科学技術の発展など社会の急速かつ持続的な変化に適応する必要性があるとして、「生涯」にわたる教育の必要性がユネスコなどを中心にして唱えられるようになるのは、昭和40年代以降のことであった。当初、教育を提供する側に焦点を当て「生涯教育」という名称を用いていたが、次第に、学習者に焦点を当て「生涯学習」という名称を使用するようになるのが昭和50年代後半頃からのことである。
すなわち昭和56年(1981)の中央教育審議会答申「生涯教育について」において、変化の激しい社会が訪れる中で、「人々は、自己の充実・啓発や生活の向上のため、適切かつ豊かな学習の機会を求めている。これらの学習は、各人が自発的意志に基づいて行うことを基本とするものであり、必要に応じ、自己に適した手段・方法は、これを自ら選んで、生涯を通じて行うものである。その意味では、これを生涯学習と呼ぶのがふさわしい」と、生涯学習の必要性を提起している。

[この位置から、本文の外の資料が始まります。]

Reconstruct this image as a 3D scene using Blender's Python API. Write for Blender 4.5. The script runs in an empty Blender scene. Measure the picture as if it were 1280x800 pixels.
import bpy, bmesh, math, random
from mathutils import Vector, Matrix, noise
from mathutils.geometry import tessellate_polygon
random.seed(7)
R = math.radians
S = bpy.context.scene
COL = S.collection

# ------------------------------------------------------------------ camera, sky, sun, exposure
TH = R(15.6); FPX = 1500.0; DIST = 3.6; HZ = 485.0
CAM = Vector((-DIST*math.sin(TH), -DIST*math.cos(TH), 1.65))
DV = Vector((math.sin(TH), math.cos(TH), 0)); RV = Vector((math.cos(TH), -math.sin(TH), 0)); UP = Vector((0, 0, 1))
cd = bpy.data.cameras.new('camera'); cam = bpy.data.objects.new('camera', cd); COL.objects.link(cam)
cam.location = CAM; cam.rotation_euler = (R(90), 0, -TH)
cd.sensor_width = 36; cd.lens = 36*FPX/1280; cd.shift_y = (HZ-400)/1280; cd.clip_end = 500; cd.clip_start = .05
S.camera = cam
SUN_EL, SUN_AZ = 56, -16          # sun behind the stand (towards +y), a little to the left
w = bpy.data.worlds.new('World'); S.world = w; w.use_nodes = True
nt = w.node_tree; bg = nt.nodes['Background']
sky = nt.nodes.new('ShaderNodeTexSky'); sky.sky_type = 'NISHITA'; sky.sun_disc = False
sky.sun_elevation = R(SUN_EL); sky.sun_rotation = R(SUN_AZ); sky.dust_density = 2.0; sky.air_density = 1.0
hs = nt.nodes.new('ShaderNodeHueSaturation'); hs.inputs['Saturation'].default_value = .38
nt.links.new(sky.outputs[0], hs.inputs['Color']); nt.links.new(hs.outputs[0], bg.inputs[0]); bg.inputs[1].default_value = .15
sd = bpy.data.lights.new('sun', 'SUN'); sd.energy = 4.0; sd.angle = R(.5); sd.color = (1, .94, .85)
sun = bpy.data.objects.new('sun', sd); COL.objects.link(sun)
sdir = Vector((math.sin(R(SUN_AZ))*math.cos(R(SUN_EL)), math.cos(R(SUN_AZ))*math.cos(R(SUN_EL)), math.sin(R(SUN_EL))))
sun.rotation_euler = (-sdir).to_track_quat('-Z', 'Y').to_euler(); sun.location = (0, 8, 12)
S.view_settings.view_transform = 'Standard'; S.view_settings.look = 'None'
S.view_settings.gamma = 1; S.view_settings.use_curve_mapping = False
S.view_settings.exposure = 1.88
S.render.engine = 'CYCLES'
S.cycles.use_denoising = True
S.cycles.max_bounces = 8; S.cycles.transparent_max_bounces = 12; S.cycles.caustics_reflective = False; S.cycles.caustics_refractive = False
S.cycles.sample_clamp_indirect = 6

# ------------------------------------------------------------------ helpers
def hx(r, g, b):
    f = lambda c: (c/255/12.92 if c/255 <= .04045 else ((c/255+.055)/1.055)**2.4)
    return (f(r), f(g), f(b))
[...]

さらに平成2年(1990)施行の「生涯学習の振興のための施策の推進体制等の整備に関する法律」では、都道府県教育委員会が生涯学習振興基本構想を作成・実施すること、都道府県の教育委員および知事の諮問機関である生涯学習審議会を設置することについて定めた。そして、平成3年の中央教育審議会の答申「新しい時代に対応する教育の諸制度の改革について」では、「生涯学習社会」の構築が教育行政の新たな目標として明示されることになった。